(What the exercise asks):
Give back the lines exactly, from the first one to the line with "V = lambda *a: np.array(a, float)", both ends included.

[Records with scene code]
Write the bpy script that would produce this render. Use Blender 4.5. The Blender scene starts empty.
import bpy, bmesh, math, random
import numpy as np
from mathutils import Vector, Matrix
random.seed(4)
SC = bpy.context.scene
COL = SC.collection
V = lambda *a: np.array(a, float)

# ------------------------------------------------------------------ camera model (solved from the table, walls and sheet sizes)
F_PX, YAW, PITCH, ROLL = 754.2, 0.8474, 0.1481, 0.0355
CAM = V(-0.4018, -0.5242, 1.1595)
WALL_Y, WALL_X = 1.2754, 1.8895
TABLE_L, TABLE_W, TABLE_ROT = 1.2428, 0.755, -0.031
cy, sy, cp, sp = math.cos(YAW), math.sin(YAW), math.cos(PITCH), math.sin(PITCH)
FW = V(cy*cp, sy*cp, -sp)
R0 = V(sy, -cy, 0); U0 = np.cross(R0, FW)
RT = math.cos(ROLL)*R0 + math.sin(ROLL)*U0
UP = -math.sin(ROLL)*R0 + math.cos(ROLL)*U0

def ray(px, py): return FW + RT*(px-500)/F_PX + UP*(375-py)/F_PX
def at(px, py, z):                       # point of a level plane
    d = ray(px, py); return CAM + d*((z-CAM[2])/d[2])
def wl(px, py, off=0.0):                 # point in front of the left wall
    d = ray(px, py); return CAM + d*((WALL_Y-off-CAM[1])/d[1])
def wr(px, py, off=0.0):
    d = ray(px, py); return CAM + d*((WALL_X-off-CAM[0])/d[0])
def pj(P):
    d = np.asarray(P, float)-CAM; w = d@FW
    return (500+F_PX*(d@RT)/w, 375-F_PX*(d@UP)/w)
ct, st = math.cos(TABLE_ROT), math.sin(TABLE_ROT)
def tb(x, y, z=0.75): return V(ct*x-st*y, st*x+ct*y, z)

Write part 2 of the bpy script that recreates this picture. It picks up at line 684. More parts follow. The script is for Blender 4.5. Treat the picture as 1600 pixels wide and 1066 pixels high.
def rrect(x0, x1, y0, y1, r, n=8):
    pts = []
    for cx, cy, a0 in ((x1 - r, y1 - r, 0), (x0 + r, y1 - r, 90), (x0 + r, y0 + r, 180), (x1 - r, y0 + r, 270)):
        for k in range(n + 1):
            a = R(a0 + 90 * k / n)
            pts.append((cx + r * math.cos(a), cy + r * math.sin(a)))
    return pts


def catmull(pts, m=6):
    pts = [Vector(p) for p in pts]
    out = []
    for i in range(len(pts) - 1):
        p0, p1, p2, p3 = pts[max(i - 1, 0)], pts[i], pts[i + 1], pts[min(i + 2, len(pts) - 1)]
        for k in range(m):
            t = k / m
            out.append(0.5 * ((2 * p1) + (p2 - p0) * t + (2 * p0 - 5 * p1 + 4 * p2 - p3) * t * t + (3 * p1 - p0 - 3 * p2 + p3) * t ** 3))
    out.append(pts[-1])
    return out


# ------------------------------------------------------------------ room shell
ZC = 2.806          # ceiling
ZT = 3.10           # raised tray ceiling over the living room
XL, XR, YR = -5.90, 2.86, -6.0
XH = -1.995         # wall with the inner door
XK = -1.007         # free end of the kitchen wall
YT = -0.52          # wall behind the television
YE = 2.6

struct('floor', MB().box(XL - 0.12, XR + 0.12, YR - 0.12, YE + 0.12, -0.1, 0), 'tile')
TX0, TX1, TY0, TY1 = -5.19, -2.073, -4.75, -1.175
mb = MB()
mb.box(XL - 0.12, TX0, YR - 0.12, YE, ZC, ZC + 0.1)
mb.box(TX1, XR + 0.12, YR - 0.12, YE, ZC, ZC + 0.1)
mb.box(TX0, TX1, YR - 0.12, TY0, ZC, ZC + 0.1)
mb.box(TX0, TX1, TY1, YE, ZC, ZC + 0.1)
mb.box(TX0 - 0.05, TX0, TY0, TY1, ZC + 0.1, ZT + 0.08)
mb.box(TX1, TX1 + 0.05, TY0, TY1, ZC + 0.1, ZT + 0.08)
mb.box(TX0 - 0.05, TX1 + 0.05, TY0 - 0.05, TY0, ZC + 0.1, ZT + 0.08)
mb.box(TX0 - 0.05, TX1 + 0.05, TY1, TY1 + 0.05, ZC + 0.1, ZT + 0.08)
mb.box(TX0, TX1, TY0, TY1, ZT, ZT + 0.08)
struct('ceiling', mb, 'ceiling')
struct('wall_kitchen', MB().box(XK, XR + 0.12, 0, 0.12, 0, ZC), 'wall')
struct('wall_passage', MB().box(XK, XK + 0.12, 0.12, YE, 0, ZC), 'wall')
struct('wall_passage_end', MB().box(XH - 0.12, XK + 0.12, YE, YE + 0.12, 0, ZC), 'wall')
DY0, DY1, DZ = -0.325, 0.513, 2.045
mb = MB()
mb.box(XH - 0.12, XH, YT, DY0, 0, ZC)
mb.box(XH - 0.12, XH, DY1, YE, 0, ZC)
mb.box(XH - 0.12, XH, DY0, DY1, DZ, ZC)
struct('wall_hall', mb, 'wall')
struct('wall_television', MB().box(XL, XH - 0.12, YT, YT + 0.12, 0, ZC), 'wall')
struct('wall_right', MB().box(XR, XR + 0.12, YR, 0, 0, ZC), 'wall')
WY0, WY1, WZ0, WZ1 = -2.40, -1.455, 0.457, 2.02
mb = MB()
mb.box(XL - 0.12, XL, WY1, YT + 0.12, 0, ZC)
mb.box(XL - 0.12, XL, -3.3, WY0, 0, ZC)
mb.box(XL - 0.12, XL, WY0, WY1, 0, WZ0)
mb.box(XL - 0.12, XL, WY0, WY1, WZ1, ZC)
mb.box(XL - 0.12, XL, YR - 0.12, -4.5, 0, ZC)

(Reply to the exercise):
Write the bpy script that would produce this render. Use Blender 4.5. The Blender scene starts empty.
import bpy, bmesh, math, random
import numpy as np
from mathutils import Vector, Matrix
random.seed(4)
SC = bpy.context.scene
COL = SC.collection
V = lambda *a: np.array(a, float)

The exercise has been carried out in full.